今夏のアルバータ大学訪問。
教授の大場先生に案内いただき、ヤギ農場を訪問しました。
カナダ西部のカルガリーから北に数時間走ったところにある農場でした。
この農場では、520頭のヤギからミルクを搾り、出荷しています。
また、自農場でチーズ製造もしていました。
ヤギは白ヤギと茶色のヤギがいました。
白ヤギは乳量が多いのですが、寒さに弱いそうです(さすが、カナダ。寒さ対策が重要課題とのことでした)。
茶ヤギは、白ヤギとは逆で、乳量は少ないながらも、耐寒性にすぐれているとのことでした。
子ヤギは、自動哺乳機で管理していました。
子畜を、群で管理して、機械で哺乳するのは、乳牛の子牛と似ていました。
一方、子ヤギにはミルクを好きなだけ飲ませるというのは、ミルクの寮を制限して哺乳する乳牛とは異なる点でした。
子ヤギは8~10ヵ月齢で授精し(雄ヤギによる本交)、妊娠期間5ヵ月で分娩します。
つまり、ヤギは、早ければ13ヵ月齢で搾乳を開始することになります。
雄ヤギは、数十頭の雌山羊の中に、1頭だけ入れられているのですが、暑い夏場は、働きが悪くなるそうです(^^;)
そんなときは、若い雄ヤギを同じ群れに入れてやると、若い者に負けないようにとがんばるそうです。
エサは、基本的にTMRでした。
今回の視察、驚愕すべきは、ヤギの搾乳期間でした。
1頭のヤギは、1日にどれくらいミルクを生産し、1泌乳期間でどれくらいの乳を生産すると思いますか?
1日の乳生産量は、平均すると2kg程度、多いヤギでは5~6kgとのこと。
ヤギは、同時に90頭が搾れるロータリーミルキングパーラーで搾乳されていました。
パーラー内で濃厚飼料を給与するので、ヤギはすんなりパーラー内に侵入してきます。
問題の、搾乳期間です。
なんと、この農場では、ヤギが一度分娩すると、特に異常がなければ、4~5年間搾り続けるそうです。(乳牛は、通常1年弱)

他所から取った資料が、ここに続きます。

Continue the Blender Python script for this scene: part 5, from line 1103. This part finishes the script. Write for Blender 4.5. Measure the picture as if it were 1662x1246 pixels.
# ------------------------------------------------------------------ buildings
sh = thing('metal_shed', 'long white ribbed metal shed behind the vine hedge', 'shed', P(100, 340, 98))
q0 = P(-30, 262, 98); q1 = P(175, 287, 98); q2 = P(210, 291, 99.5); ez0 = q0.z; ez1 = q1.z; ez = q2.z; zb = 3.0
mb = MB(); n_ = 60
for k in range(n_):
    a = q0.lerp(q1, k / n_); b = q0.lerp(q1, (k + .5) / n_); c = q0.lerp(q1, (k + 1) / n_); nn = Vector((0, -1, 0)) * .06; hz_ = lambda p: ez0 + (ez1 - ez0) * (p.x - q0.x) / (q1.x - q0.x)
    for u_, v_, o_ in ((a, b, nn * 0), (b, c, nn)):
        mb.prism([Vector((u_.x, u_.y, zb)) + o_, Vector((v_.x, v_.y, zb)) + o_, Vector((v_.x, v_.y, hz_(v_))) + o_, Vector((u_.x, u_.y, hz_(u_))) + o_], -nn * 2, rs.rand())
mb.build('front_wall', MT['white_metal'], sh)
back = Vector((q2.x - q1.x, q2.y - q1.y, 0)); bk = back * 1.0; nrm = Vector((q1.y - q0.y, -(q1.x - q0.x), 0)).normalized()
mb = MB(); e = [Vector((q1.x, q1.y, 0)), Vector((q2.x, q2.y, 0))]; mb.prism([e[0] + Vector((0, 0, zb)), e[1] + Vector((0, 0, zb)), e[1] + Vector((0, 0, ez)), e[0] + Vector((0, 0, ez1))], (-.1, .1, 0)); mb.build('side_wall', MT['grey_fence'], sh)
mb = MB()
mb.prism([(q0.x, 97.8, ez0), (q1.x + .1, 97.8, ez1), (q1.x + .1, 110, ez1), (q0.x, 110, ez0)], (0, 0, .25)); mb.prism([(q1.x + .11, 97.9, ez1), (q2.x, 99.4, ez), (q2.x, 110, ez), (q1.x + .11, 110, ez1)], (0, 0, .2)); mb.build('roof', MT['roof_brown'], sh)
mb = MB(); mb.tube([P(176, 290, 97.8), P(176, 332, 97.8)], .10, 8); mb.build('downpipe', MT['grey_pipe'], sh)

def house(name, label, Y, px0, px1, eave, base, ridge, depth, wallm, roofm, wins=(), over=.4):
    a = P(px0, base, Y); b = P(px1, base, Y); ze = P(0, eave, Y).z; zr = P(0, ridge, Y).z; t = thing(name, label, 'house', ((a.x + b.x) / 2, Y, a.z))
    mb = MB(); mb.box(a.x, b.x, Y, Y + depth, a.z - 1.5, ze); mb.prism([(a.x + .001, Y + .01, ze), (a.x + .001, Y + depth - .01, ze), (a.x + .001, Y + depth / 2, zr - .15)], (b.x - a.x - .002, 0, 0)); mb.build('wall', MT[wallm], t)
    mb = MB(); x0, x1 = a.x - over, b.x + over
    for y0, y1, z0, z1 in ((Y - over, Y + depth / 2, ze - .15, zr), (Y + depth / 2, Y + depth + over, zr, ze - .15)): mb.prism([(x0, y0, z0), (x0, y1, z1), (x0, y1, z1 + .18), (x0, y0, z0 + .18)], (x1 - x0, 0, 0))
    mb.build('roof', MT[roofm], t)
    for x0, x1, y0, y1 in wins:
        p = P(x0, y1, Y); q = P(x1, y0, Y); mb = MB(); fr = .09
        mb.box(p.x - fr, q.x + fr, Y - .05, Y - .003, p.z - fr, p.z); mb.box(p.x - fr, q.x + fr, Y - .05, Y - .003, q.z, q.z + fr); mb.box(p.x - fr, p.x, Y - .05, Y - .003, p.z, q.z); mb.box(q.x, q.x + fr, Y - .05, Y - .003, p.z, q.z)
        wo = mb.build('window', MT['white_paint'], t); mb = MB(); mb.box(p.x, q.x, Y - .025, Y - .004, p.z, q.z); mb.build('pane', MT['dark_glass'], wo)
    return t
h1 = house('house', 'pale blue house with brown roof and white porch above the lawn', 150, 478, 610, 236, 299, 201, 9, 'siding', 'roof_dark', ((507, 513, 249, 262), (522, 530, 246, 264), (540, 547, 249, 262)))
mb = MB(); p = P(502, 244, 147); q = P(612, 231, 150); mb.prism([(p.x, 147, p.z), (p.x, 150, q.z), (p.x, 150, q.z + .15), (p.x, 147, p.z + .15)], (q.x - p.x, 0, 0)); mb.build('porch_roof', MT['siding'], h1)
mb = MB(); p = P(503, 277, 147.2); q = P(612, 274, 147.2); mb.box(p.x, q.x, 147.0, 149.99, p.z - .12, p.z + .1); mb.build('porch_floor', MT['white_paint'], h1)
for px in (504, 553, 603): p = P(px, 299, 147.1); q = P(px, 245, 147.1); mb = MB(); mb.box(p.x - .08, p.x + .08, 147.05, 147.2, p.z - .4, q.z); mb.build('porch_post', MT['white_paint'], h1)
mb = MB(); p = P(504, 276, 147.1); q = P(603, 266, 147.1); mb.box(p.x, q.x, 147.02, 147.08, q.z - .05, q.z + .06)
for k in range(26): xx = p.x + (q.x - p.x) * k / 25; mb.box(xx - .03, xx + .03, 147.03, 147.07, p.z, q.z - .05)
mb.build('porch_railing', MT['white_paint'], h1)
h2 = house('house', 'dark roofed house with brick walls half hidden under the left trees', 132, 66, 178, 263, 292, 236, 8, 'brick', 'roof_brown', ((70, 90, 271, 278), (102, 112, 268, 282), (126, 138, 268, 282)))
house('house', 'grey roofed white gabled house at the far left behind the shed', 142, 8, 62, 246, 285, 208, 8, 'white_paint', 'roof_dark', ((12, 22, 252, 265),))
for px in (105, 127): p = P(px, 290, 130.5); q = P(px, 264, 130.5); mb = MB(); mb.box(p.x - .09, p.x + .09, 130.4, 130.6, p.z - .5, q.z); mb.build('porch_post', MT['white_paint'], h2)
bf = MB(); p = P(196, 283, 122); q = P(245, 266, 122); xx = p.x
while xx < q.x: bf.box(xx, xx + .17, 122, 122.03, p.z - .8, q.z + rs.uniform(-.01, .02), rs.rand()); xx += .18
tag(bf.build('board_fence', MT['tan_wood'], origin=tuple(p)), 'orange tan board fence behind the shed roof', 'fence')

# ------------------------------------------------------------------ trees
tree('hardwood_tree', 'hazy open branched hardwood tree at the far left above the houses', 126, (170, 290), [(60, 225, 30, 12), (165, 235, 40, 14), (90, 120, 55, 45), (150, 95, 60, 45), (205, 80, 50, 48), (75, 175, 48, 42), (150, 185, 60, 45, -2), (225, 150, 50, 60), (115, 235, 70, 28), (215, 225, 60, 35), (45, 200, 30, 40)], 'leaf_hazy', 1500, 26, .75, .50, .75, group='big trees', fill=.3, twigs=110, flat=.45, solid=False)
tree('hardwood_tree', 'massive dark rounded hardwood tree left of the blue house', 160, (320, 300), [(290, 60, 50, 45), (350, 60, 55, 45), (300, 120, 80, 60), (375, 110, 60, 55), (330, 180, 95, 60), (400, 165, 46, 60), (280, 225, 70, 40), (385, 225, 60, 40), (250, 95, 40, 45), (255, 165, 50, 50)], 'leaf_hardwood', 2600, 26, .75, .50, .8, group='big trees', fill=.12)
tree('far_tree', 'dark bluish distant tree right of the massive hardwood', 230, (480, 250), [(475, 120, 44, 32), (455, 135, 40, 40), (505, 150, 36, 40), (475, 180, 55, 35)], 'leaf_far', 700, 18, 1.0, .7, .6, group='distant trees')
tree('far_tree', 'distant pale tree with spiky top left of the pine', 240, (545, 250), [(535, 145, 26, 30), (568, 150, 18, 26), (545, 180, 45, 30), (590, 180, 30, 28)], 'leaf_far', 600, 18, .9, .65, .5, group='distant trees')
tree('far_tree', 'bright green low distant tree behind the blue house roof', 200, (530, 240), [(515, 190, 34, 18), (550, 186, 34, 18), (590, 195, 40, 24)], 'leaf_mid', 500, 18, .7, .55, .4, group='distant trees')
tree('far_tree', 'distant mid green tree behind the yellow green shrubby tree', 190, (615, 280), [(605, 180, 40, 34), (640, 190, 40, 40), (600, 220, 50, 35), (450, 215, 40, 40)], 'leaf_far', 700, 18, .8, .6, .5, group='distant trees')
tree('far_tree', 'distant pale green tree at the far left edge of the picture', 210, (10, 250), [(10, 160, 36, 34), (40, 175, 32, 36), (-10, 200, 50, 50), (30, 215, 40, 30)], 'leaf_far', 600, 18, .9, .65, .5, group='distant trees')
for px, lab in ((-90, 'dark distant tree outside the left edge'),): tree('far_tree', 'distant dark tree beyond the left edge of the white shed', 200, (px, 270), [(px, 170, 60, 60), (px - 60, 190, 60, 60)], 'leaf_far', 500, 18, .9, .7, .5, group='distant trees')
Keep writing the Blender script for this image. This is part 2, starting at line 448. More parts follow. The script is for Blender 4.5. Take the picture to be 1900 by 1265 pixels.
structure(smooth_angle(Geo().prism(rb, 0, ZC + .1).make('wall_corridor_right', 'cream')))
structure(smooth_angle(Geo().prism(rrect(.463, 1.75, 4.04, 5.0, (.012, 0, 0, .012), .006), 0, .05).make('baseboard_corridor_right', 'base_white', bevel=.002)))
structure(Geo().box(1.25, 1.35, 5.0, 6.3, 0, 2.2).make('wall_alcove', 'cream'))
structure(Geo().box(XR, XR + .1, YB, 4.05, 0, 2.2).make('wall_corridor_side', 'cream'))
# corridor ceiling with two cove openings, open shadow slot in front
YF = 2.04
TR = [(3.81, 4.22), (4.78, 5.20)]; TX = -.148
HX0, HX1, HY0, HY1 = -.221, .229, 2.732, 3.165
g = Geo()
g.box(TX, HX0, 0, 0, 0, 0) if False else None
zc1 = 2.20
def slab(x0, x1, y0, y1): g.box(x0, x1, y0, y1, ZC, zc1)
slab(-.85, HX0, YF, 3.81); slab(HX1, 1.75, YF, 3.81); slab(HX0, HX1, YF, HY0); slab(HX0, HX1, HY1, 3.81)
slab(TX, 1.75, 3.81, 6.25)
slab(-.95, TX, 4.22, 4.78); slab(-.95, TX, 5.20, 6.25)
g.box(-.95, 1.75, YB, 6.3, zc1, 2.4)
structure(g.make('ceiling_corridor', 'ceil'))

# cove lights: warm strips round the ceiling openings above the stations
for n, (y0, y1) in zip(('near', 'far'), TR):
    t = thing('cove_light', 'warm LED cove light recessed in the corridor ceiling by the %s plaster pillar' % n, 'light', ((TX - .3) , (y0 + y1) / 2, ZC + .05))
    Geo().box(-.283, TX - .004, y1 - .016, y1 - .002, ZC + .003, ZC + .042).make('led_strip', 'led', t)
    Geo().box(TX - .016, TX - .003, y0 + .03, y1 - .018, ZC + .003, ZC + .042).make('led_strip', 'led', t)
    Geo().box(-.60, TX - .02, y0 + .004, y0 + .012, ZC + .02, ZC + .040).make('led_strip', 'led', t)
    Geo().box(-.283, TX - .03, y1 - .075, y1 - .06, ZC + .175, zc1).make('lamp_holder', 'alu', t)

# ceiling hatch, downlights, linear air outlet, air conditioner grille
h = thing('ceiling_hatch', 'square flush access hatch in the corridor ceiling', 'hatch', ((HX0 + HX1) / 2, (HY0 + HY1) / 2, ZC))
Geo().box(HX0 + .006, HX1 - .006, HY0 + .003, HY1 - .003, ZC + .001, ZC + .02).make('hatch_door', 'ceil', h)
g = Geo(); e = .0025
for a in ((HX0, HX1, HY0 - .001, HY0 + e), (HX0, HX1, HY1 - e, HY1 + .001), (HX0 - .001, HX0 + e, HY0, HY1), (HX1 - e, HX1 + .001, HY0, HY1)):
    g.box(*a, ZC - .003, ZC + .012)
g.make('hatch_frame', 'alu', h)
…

実際、この日の搾乳ヤギは、泌乳日数が1000日超えが珍しくなく、1500日超えもいました。
乳量の多いヤギでは、1泌乳期で4000kg以上の乳量になるそうです。
なぜヤギ搾乳は、こうも独特なのかと問うと、農場主はこう答えてくれました。
「ヤギは双子分娩が多く、分娩時に事故や代謝病が多発する。また、乳量は分娩後増えるが、極端に減っていくことはない。だから、分娩というリスキーなイベントをできるだけ除外して、安定した生産を続けるのが理想的である」
なるほど~
ヤギ酪農は、乳牛では考えられない、ユニークなシステムでした。
ミルキングパーラーの出口も極めてユニークでした。
ヤギは、エサが食べたくて、搾乳が終わってもパーラーに戻ってくるそうです。
そこで、搾乳後のヤギの逆進入を防止するために、パーラー出口が崖のように急なスロープになっていました。
ヤギは、そこからピョンピョンと飛び降りて、畜舎に戻っていくのです(^^;)
ヤギって高いところが好きですから、なんともないのですね。
DIY好きの農場主、自分で作ったログハウスと、その中に併設されたバーなどくつろぎの空間を案内してくれたりと、生活をエンジョイしている様子でした。
何から何までスケールが大きく、魅力的な農場でした。